No, he didn´t agree to an interview, but we have still managed to decipher some of Eliot Spitzer's views on regulatory restructuring. What a capitalist!

Mr. Spitzer, once the governor of New York, now a columnist for Slate.com ("It sucks," he told reporters at a Christmas party), has been pontificating lately on the shortcomings of all things rescued. Writing once every other week or so, he has begun to sketch an outline of the priorities he´d have followed if he´d been able to influence the government´s response to the financial crisis.

Mr. Spitzer´s "if I did it" scenarios involve smaller institutions, harsher bailout terms, and more stringent transparency requirements. What´s interesting is his mix of unwavering demands on banks and other financial firms to spill their secrets and a steadfast faith in the healing powers of market competition.

Observe-his alternative to propping up institutions that are "too big to fail:"

A more sensible approach would focus not just on rescuing pre-existing financial institutions but, instead, on creating a structure for more contained and competitive ones. For years, we have accepted a theory of financial concentration...that capital depth would permit the various entities, dubbed financial supermarkets, to compete and provide full service to customers while cross-marketing various products. That model has failed...our dependence on entities of this size ensured that we would fall prey to a "too big to fail" argument in favor of bailouts.

Two responses are possible: One is to accept the need for gigantic financial institutions and the impossibility of failure ...The better policy is to return to an era of vibrant competition among multiple, smaller entities-none so essential to the entire structure that it is indispensable.

Mr. Spitzer has been paradoxically arguing for the forceful breakup of big organizations alongside the liberation of the marketplace for competition.
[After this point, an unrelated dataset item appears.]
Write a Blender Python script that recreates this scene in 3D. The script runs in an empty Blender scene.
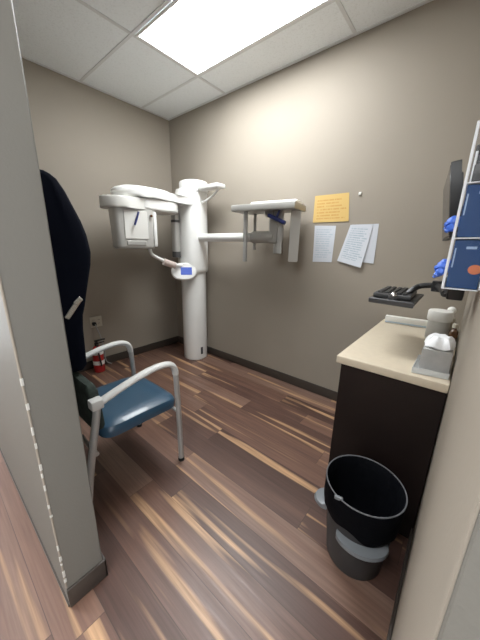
import bpy, bmesh, math, random
from mathutils import Vector, Matrix
random.seed(7)
S = bpy.context.scene
COL = S.collection
PI = math.pi

# ---------------------------------------------------------------- materials
def mat(name, col, rough=0.5, metal=0.0, spec=0.5, bump=0.0, bscale=60.0, var=0.0, vscale=3.0, coat=0.0, alpha=1.0, trans=0.0, emit=None, estr=0.0):
    m = bpy.data.materials.new(name); m.use_nodes = True
    nt = m.node_tree; b = nt.nodes['Principled BSDF']
    b.inputs['Base Color'].default_value = (*col, 1); b.inputs['Roughness'].default_value = rough
    b.inputs['Metallic'].default_value = metal; b.inputs['Specular IOR Level'].default_value = spec
    b.inputs['Coat Weight'].default_value = coat
    b.inputs['Alpha'].default_value = alpha; b.inputs['Transmission Weight'].default_value = trans
    if emit:
        b.inputs['Emission Color'].default_value = (*emit, 1); b.inputs['Emission Strength'].default_value = estr
    tc = nt.nodes.new('ShaderNodeTexCoord')
    if var > 0:
        n = nt.nodes.new('ShaderNodeTexNoise'); n.inputs['Scale'].default_value = vscale; n.inputs['Detail'].default_value = 5
        nt.links.new(tc.outputs['Object'], n.inputs['Vector'])
        r = nt.nodes.new('ShaderNodeMapRange'); r.inputs['From Min'].default_value = .3; r.inputs['From Max'].default_value = .7
        r.inputs['To Min'].default_value = 1 - var; r.inputs['To Max'].default_value = 1 + var
        nt.links.new(n.outputs['Fac'], r.inputs['Value'])
        x = nt.nodes.new('ShaderNodeMix'); x.data_type = 'RGBA'; x.blend_type = 'MULTIPLY'; x.inputs['Factor'].default_value = 1
        x.inputs['A'].default_value = (*col, 1)
        nt.links.new(r.outputs['Result'], x.inputs['B']); nt.links.new(x.outputs['Result'], b.inputs['Base Color'])
    if bump > 0:
        n2 = nt.nodes.new('ShaderNodeTexNoise'); n2.inputs['Scale'].default_value = bscale; n2.inputs['Detail'].default_value = 4
        nt.links.new(tc.outputs['Object'], n2.inputs['Vector'])
        bp = nt.nodes.new('ShaderNodeBump'); bp.inputs['Strength'].default_value = bump; bp.inputs['Distance'].default_value = .004
        nt.links.new(n2.outputs['Fac'], bp.inputs['Height']); nt.links.new(bp.outputs['Normal'], b.inputs['Normal'])
    return m

class NB:
    """small node-graph builder"""
    def __init__(s, m): s.nt = m.node_tree
    def n(s, t, **kw):
        x = s.nt.nodes.new(t)
        for k, v in kw.items(): setattr(x, k, v)
        return x
    def link(s, a, b): s.nt.links.new(a, b)
    def math(s, op, a, b=None, c=None):
        x = s.n('ShaderNodeMath', operation=op)
        for i, v in enumerate((a, b, c)):
            if v is None: continue
            if isinstance(v, (int, float)): x.inputs[i].default_value = v
            else: s.link(v, x.inputs[i])
        return x.outputs[0]
    def ramp(s, fac, stops):
        x = s.n('ShaderNodeValToRGB'); e = x.color_ramp.elements
        while len(e) < len(stops): e.new(.5)
        for k, (p, c) in zip(e, stops): k.position = p; k.color = (*c, 1) if len(c) == 3 else c
        s.link(fac, x.inputs[0]); return x.outputs[0]
    def mix(s, fac, a, b, mode='MIX'):
        x = s.n('ShaderNodeMix', data_type='RGBA', blend_type=mode)
        for k, v in (('Factor', fac), ('A', a), ('B', b)):
            if isinstance(v, tuple): x.inputs[k].default_value = (*v, 1)
            elif isinstance(v, (int, float)): x.inputs[k].default_value = v
            else: s.link(v, x.inputs[k])
        return x.outputs['Result']

def floor_mat():
    m = mat('walnut vinyl planks', (.1, .06, .045), .38, spec=.58)
    g = NB(m); b = m.node_tree.nodes['Principled BSDF']
    tc = g.n('ShaderNodeTexCoord'); sx = g.n('ShaderNodeSeparateXYZ'); g.link(tc.outputs['Object'], sx.inputs[0])
    X, Y = sx.outputs[0], sx.outputs[1]
    W, L = .152, 1.22
    row = g.math('FLOOR', g.math('DIVIDE', g.math('ADD', Y, .065), W))
    fy = g.math('FRACT', g.math('DIVIDE', g.math('ADD', Y, .065), W))
    wn = g.n('ShaderNodeTexWhiteNoise', noise_dimensions='1D'); g.link(row, wn.inputs['W'])
    xo = g.math('ADD', g.math('DIVIDE', X, L), g.math('MULTIPLY', wn.outputs['Value'], 5.37))
    col_ = g.math('FLOOR', xo); fx = g.math('FRACT', xo)
    cid = g.n('ShaderNodeCombineXYZ'); g.link(row, cid.inputs[0]); g.link(col_, cid.inputs[1])
    w2 = g.n('ShaderNodeTexWhiteNoise', noise_dimensions='3D'); g.link(cid.outputs[0], w2.inputs['Vector'])
    rnd = w2.outputs['Value']
    sc = g.n('ShaderNodeSeparateColor'); g.link(w2.outputs['Color'], sc.inputs[0])
    seed = g.math('MULTIPLY', sc.outputs[1], 57.0)
    def noise(kx, ky, detail, rough=.55, off=0.0, dist=0.0):
        cx = g.n('ShaderNodeCombineXYZ')
        g.link(g.math('MULTIPLY', X, kx), cx.inputs[0]); g.link(g.math('MULTIPLY', Y, ky), cx.inputs[1])
        n = g.n('ShaderNodeTexNoise', noise_dimensions='4D')
        n.inputs['Scale'].default_value = 1; n.inputs['Detail'].default_value = detail; n.inputs['Roughness'].default_value = rough
        n.inputs['Distortion'].default_value = dist
        g.link(cx.outputs[0], n.inputs['Vector']); g.link(g.math('ADD', seed, off), n.inputs['W'])
        return n.outputs['Fac']
    grain = noise(3.0, 90, 5, .6)
    broad = noise(.9, 11, 3, .5, 9.0, .5)
    streak = noise(.75, 15, 2, .45, 21.0, .35)
    base = g.ramp(g.math('ADD', g.math('MULTIPLY', rnd, .55), g.math('MULTIPLY', broad, .5)),
                  [(.15, (.058, .028, .021)), (.45, (.100, .052, .039)), (.62, (.165, .088, .062)), (.85, (.225, .142, .108))])
    sapthr = g.math('ADD', .515, g.math('MULTIPLY', sc.outputs[2], .12))
    sap = g.math('MULTIPLY', g.math('SUBTRACT', streak, sapthr), 14)
    sapc = g.n('ShaderNodeClamp'); g.link(sap, sapc.inputs[0])
    sapf = g.math('MULTIPLY', sapc.outputs[0], g.math('ADD', .38, g.math('MULTIPLY', grain, .9)))
    sapk = g.n('ShaderNodeClamp'); g.link(sapf, sapk.inputs[0])
    c1 = g.mix(sapk.outputs[0], base, (.47, .285, .155))
    c2 = g.mix(1.0, c1, g.ramp(grain, [(.28, (.74, .73, .72)), (.72, (1.2, 1.2, 1.2))]), 'MULTIPLY')
    ey = g.math('MINIMUM', fy, g.math('SUBTRACT', 1, fy)); ex = g.math('MINIMUM', fx, g.math('SUBTRACT', 1, fx))
    seam = g.math('MAXIMUM', g.math('LESS_THAN', ey, .009), g.math('LESS_THAN', ex, .0014))
    c3 = g.mix(g.math('MULTIPLY', seam, .5), c2, (.012, .008, .006))
    g.link(c3, b.inputs['Base Color'])
    g.link(g.ramp(grain, [(.3, (.46,)*3), (.7, (.34,)*3)]), b.inputs['Roughness'])
    bp = g.n('ShaderNodeBump'); bp.inputs['Strength'].default_value = .25; bp.inputs['Distance'].default_value = .002
    g.link(g.math('SUBTRACT', grain, seam), bp.inputs['Height']); g.link(bp.outputs['Normal'], b.inputs['Normal'])
    return m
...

He echoed the sentiment in a column condemning Congress´ handling of the auto bailout. "Progress comes from competition, not from oligarchs or bureaucrats," he wrote, and then suggests having the three companies submit competing applications for two bailout packages, with judgments based on "a combination of retained/gained market share, return on capital, jobs retained, and mileage and environmental efficiency gains."

He added:

This auction process should be accompanied by radical transparency. Before we fund the auto companies, we need to know whether they will live up to the promises they will be making, and that means discovering how truthful they have been in the past. We should demand immediate public release of the following information: projections, at each point over the past two decades, of what each company then believed it could produce in terms of fuel efficiency if we funded their ongoing research; all information pertaining to why they did not fund such research; all information about environmental measures that might have been taken and their consequences; and all contacts with energy companies and other auto companies about the impact of any of the steps above.
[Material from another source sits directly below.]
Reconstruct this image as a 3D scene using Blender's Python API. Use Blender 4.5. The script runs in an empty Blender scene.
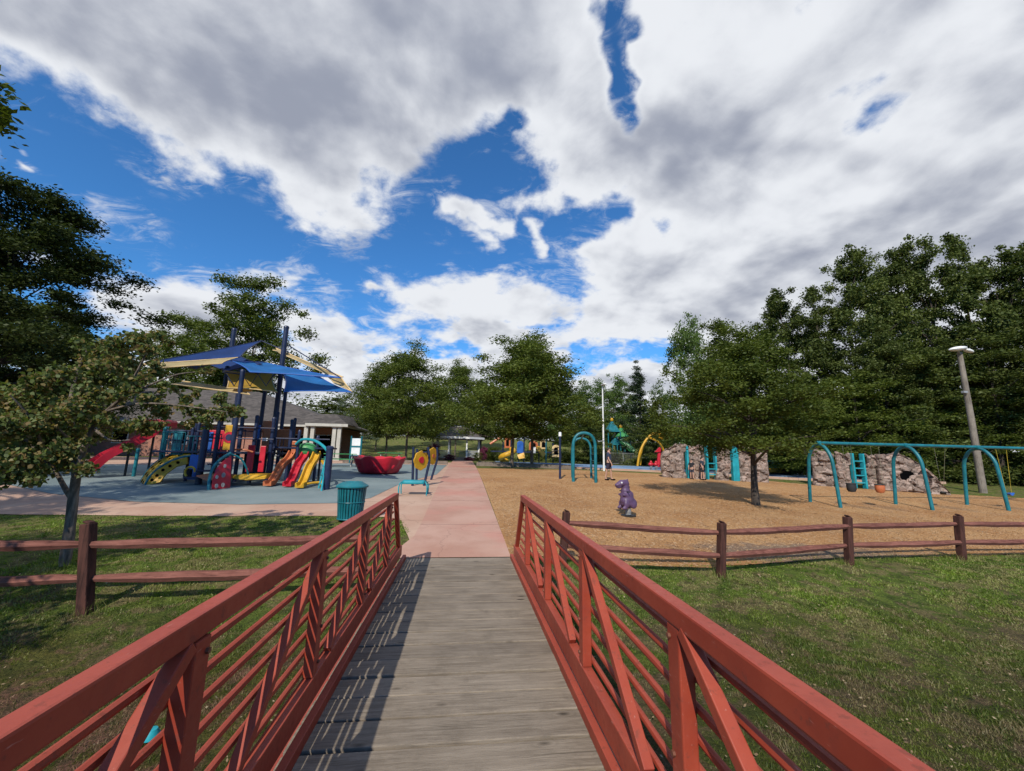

Mr. Spitzer doesn´t seem happy with the way things are going so far. "Every effort to rebuild an economy in free fall has been one moment too late or one step too short," he declared in a piece that ran two days before Christmas. "The remedies, though expensive, have so far at least failed to address underlying structural issues."

In his world, as opposed to the one in which government officials seem to be operating in at the moment, the best of both extremes is possible. Stringent transparency requirements don´t restrict innovation, nor do limits on the size and scope of a financial institution. Competition is key, just like it was in the models of the laissez-faire leaders like former Fed Chairman Alan Greenspan. But somehow, unlike the Greenspan days, a Spitzer regime wouldn´t be accused of being lax. It seems the man still thinks he can have it all.